(Scene modeling code data)
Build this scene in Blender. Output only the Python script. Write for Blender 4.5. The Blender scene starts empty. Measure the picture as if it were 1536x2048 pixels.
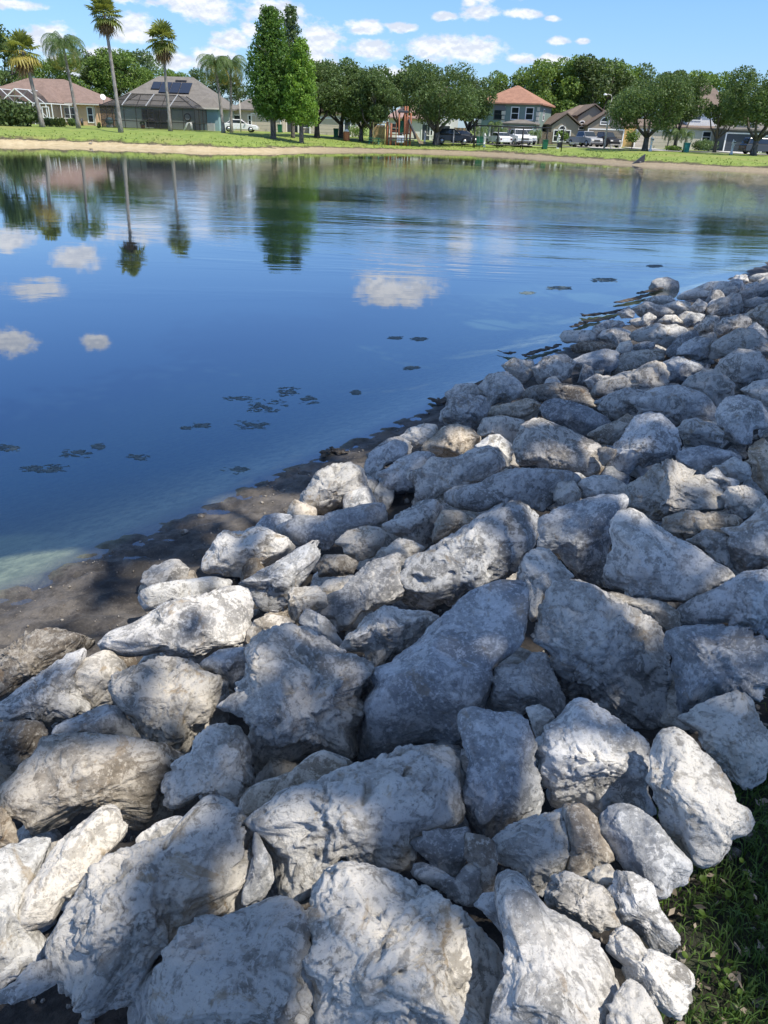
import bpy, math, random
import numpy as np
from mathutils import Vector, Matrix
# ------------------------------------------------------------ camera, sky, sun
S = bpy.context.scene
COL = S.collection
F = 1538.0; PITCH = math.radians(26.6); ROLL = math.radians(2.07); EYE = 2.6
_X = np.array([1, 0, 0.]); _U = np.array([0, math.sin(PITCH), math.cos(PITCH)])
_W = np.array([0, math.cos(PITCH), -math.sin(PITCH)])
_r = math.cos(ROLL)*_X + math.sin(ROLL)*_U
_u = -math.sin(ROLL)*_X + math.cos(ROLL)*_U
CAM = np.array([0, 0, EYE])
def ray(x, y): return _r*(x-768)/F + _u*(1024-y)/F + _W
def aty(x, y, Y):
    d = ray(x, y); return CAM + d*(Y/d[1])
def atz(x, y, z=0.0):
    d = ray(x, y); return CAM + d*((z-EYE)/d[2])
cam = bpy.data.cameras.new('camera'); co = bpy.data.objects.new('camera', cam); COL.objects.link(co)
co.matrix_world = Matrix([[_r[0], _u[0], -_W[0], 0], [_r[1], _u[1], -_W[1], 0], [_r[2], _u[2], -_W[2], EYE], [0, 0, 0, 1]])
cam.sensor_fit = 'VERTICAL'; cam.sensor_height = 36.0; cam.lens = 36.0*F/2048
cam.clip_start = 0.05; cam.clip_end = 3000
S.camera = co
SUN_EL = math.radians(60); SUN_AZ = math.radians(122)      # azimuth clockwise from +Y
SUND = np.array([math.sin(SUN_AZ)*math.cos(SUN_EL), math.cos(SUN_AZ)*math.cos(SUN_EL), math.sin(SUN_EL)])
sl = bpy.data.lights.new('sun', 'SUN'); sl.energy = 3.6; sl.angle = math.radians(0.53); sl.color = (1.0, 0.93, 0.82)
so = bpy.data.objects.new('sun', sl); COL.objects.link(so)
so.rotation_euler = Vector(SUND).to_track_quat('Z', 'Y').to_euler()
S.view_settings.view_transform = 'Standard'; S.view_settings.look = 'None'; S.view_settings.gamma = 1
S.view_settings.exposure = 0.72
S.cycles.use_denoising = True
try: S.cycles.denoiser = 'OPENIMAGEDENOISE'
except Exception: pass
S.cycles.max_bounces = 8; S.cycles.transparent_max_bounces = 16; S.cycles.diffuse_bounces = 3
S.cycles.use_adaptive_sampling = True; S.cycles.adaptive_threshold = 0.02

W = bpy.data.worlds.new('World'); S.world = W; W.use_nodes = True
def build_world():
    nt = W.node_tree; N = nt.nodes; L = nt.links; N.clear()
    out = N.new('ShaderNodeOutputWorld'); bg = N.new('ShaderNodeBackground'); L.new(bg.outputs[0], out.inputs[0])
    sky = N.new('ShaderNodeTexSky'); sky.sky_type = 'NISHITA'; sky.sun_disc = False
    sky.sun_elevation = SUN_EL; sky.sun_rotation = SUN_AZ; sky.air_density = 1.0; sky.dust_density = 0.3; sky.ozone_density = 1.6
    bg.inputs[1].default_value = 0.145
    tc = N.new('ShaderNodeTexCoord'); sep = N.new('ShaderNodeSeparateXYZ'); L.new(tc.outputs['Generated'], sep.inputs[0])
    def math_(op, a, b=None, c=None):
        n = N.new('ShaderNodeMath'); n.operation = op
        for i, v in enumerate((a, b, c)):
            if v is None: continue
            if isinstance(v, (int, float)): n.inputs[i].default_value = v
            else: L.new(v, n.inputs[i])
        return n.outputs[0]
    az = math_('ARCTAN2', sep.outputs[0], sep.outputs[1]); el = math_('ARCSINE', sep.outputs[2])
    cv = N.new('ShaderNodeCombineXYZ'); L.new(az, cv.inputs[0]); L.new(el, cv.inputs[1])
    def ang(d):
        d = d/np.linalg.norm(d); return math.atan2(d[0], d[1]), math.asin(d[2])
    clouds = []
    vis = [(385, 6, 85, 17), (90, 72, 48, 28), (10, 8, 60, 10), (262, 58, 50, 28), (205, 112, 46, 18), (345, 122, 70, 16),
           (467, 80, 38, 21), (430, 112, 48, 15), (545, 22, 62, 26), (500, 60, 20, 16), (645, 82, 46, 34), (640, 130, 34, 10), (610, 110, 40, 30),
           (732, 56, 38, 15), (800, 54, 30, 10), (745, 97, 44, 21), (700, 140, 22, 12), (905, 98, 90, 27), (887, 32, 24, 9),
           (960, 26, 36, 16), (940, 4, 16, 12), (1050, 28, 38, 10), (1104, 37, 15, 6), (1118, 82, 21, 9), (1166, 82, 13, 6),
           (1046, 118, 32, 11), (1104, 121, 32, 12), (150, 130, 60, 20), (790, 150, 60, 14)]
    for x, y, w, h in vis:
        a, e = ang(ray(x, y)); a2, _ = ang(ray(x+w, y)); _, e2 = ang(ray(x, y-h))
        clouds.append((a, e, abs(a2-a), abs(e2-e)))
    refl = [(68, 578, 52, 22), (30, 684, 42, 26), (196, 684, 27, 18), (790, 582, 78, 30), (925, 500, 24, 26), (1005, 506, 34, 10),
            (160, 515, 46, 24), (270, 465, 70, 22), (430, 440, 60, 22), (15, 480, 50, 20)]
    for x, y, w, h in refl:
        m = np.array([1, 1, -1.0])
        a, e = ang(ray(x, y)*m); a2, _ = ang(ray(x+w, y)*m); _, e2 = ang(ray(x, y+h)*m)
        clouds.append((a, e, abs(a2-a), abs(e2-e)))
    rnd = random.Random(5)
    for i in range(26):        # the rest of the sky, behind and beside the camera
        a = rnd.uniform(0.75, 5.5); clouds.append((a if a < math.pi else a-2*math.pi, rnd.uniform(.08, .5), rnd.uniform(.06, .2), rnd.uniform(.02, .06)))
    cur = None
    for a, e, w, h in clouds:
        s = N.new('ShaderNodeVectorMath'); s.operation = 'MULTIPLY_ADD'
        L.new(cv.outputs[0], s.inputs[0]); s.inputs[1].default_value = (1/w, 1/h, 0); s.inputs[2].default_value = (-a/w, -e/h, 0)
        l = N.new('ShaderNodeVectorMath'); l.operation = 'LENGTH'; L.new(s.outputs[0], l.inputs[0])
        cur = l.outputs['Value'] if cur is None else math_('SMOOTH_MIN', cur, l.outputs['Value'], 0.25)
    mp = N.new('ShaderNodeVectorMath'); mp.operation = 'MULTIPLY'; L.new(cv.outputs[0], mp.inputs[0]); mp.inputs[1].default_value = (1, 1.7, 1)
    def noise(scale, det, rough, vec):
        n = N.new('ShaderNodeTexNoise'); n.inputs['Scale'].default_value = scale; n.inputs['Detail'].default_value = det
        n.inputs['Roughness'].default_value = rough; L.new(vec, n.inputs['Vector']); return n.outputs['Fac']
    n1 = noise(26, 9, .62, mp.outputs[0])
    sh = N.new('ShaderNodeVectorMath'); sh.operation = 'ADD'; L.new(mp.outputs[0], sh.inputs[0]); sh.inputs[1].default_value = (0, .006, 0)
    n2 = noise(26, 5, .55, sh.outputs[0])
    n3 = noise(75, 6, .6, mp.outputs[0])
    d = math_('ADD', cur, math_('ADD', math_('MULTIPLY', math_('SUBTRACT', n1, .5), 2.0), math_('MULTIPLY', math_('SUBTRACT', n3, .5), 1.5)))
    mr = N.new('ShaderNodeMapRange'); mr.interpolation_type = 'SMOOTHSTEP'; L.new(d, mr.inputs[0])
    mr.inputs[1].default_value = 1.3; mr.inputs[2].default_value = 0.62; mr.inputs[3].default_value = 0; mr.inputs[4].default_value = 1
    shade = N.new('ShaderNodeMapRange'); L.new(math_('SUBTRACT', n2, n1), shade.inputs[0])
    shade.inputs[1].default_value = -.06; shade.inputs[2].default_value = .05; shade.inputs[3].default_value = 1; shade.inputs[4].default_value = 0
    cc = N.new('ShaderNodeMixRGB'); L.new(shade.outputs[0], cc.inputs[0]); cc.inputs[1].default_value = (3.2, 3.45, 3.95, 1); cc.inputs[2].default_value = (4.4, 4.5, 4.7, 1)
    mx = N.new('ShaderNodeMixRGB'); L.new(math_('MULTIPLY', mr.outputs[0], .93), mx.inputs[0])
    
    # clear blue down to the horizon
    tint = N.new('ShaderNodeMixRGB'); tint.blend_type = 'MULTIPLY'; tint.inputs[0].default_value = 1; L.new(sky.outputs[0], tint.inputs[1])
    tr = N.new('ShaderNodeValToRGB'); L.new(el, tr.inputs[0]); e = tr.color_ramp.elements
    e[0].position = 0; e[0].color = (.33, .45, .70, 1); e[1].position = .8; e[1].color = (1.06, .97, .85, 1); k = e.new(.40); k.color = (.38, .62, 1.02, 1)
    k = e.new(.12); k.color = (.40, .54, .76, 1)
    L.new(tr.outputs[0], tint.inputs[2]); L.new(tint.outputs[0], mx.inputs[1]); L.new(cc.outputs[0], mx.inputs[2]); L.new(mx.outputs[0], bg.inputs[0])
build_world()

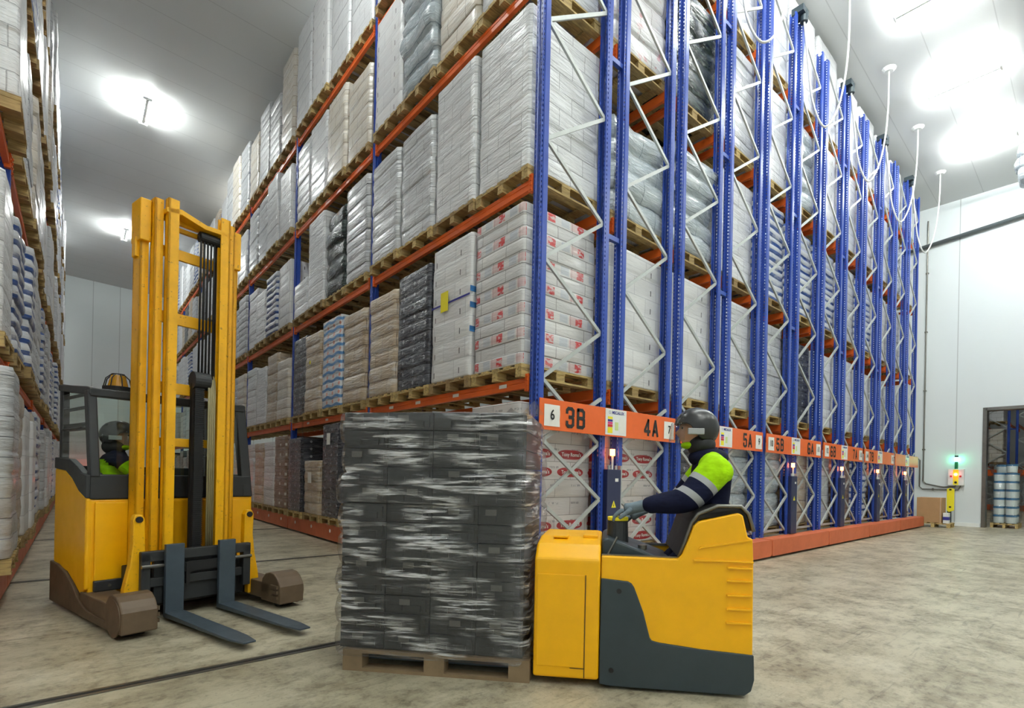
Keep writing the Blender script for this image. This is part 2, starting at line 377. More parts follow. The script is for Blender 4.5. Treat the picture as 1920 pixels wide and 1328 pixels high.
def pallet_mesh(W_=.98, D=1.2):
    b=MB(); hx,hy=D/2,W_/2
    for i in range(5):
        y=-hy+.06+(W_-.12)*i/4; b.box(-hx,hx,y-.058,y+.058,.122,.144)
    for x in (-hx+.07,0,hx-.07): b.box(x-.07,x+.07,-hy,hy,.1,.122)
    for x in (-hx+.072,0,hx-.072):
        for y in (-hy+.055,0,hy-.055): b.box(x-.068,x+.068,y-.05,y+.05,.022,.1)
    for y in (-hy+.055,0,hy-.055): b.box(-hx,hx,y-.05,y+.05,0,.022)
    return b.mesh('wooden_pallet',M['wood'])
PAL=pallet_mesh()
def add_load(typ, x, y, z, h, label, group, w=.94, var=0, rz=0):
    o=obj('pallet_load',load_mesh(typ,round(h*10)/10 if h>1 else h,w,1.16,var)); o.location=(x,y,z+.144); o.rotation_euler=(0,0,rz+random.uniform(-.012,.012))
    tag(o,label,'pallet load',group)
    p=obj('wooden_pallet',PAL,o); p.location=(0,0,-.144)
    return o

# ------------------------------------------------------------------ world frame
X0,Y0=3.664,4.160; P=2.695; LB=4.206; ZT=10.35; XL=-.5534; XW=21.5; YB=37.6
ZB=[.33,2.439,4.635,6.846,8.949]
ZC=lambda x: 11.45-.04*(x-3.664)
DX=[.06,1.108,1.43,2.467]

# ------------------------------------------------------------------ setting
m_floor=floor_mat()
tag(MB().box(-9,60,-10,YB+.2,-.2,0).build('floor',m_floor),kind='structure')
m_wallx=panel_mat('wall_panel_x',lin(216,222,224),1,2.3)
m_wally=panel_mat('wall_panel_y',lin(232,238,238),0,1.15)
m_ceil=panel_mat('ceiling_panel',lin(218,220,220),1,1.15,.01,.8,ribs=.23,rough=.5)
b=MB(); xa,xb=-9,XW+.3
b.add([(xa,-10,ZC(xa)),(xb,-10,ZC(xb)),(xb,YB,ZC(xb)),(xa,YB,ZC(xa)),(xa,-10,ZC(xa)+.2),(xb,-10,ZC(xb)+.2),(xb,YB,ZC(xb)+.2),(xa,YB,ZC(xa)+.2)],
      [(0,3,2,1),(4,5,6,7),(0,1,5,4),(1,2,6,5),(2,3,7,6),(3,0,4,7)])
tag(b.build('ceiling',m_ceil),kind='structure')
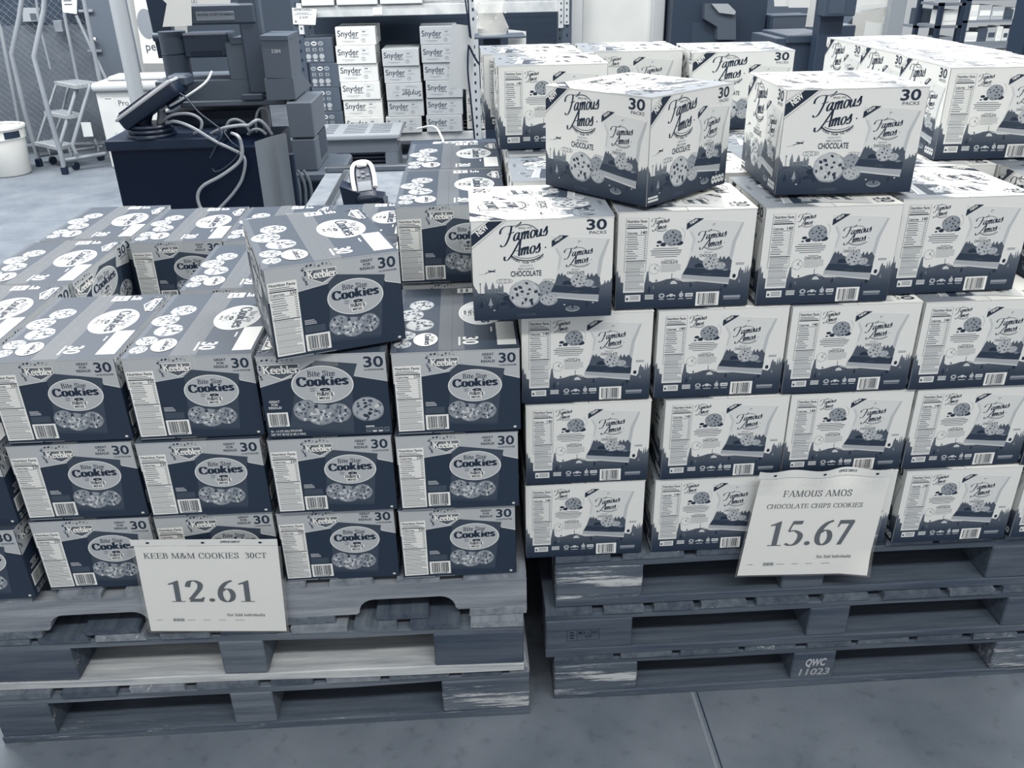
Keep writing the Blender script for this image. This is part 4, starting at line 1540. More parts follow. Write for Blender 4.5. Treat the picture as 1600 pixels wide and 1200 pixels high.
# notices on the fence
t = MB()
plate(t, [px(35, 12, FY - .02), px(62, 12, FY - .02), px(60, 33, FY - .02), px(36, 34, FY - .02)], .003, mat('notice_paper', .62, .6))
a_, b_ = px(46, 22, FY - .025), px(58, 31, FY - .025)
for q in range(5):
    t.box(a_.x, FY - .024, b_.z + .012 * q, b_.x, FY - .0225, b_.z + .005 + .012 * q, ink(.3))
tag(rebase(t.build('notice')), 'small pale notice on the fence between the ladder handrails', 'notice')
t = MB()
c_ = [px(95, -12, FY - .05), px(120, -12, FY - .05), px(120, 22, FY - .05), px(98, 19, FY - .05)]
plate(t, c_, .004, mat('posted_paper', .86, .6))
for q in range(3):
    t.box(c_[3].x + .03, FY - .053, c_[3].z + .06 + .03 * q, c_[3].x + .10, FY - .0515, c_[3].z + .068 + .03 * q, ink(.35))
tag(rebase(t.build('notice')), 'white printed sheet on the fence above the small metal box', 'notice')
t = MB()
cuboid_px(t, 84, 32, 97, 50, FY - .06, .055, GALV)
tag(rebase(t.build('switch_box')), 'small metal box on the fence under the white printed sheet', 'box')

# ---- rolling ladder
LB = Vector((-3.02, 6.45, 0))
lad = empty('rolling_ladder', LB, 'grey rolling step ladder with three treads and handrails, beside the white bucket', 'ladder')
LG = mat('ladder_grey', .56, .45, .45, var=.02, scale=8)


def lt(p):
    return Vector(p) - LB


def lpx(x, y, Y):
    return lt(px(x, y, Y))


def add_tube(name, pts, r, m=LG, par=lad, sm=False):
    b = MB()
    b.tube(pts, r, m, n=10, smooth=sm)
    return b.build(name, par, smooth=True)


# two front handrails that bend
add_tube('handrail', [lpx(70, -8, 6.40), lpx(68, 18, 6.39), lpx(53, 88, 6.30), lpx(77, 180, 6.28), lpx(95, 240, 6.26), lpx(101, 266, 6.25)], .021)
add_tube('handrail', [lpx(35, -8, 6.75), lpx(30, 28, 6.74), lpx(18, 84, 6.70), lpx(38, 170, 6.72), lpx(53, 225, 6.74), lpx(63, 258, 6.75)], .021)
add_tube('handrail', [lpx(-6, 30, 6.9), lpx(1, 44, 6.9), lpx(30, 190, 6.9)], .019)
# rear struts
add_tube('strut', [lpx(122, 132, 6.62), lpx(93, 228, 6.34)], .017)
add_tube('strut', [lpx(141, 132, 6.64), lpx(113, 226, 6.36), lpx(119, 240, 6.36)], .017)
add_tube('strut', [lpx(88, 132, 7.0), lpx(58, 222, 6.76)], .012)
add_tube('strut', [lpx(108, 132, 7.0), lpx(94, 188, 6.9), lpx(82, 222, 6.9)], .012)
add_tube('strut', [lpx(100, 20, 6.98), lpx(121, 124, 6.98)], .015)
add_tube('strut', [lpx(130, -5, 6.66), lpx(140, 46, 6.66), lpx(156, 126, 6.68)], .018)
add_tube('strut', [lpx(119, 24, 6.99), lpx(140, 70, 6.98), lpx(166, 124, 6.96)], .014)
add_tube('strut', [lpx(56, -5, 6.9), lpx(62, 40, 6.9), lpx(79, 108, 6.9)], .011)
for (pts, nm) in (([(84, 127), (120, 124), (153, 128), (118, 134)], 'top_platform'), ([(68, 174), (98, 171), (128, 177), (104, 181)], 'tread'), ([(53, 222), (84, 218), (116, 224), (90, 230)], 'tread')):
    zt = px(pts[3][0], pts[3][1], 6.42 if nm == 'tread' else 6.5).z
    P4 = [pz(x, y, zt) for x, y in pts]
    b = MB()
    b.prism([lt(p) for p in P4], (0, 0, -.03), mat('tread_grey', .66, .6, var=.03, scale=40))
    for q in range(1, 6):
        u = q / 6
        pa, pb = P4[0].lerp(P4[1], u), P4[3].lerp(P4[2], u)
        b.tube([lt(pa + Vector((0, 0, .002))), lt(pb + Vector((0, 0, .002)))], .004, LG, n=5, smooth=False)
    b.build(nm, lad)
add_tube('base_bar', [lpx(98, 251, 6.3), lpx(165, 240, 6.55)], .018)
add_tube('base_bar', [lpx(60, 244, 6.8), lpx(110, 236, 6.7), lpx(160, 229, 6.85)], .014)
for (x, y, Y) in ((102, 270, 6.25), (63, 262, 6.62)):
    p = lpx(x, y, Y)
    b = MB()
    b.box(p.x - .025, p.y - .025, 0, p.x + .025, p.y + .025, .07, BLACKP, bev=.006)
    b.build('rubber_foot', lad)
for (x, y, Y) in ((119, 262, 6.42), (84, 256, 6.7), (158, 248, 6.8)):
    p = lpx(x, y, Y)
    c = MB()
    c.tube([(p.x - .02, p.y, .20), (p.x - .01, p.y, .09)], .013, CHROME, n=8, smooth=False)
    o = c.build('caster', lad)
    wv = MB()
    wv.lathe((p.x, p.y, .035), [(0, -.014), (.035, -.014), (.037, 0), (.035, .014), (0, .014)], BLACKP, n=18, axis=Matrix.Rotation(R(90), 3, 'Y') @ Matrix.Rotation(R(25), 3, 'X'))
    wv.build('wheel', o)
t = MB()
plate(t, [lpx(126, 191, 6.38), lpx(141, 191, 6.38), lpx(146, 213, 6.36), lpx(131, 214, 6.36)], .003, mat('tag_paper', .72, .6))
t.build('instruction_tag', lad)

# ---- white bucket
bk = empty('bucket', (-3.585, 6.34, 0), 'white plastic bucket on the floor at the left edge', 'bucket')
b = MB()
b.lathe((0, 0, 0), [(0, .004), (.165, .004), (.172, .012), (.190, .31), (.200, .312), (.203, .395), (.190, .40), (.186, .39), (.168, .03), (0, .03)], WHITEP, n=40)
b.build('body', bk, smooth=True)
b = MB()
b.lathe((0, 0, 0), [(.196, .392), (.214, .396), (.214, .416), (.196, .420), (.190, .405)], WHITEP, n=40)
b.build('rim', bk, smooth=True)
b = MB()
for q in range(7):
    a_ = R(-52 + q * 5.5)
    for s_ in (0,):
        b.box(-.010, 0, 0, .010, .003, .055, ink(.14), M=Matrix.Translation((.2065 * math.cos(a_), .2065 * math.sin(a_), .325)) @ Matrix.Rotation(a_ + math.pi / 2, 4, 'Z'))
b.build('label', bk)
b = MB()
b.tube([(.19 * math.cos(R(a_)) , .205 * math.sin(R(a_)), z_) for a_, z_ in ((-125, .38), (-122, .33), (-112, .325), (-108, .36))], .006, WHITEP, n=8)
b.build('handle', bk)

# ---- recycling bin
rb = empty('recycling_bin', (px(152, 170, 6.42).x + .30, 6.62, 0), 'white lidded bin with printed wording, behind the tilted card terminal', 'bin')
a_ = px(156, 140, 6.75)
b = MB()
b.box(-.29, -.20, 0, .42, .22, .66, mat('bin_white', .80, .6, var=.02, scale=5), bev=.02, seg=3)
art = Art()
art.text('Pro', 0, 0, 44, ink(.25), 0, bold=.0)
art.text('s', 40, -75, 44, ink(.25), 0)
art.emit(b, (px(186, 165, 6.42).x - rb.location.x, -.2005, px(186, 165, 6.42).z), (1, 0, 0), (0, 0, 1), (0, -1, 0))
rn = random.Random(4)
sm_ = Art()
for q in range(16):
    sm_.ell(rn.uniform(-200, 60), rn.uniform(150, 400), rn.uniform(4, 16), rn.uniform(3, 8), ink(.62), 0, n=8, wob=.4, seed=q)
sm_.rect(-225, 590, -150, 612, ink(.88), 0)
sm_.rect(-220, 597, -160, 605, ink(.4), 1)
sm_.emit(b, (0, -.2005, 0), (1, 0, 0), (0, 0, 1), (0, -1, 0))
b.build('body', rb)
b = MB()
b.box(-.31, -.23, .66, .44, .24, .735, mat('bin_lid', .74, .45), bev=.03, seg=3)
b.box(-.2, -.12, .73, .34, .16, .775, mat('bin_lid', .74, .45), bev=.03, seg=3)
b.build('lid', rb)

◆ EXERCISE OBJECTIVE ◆
Begin at the line containing "1200 pixels high.", end at the line containing "return b.build(name, par, smooth=True)", and reproduce every line in that range exactly, both ends included.

◆ FULL SOLUTION ◆
Keep writing the Blender script for this image. This is part 4, starting at line 1540. More parts follow. Write for Blender 4.5. Treat the picture as 1600 pixels wide and 1200 pixels high.
# notices on the fence
t = MB()
plate(t, [px(35, 12, FY - .02), px(62, 12, FY - .02), px(60, 33, FY - .02), px(36, 34, FY - .02)], .003, mat('notice_paper', .62, .6))
a_, b_ = px(46, 22, FY - .025), px(58, 31, FY - .025)
for q in range(5):
    t.box(a_.x, FY - .024, b_.z + .012 * q, b_.x, FY - .0225, b_.z + .005 + .012 * q, ink(.3))
tag(rebase(t.build('notice')), 'small pale notice on the fence between the ladder handrails', 'notice')
t = MB()
c_ = [px(95, -12, FY - .05), px(120, -12, FY - .05), px(120, 22, FY - .05), px(98, 19, FY - .05)]
plate(t, c_, .004, mat('posted_paper', .86, .6))
for q in range(3):
    t.box(c_[3].x + .03, FY - .053, c_[3].z + .06 + .03 * q, c_[3].x + .10, FY - .0515, c_[3].z + .068 + .03 * q, ink(.35))
tag(rebase(t.build('notice')), 'white printed sheet on the fence above the small metal box', 'notice')
t = MB()
cuboid_px(t, 84, 32, 97, 50, FY - .06, .055, GALV)
tag(rebase(t.build('switch_box')), 'small metal box on the fence under the white printed sheet', 'box')

# ---- rolling ladder
LB = Vector((-3.02, 6.45, 0))
lad = empty('rolling_ladder', LB, 'grey rolling step ladder with three treads and handrails, beside the white bucket', 'ladder')
LG = mat('ladder_grey', .56, .45, .45, var=.02, scale=8)


def lt(p):
    return Vector(p) - LB


def lpx(x, y, Y):
    return lt(px(x, y, Y))


def add_tube(name, pts, r, m=LG, par=lad, sm=False):
    b = MB()
    b.tube(pts, r, m, n=10, smooth=sm)
    return b.build(name, par, smooth=True)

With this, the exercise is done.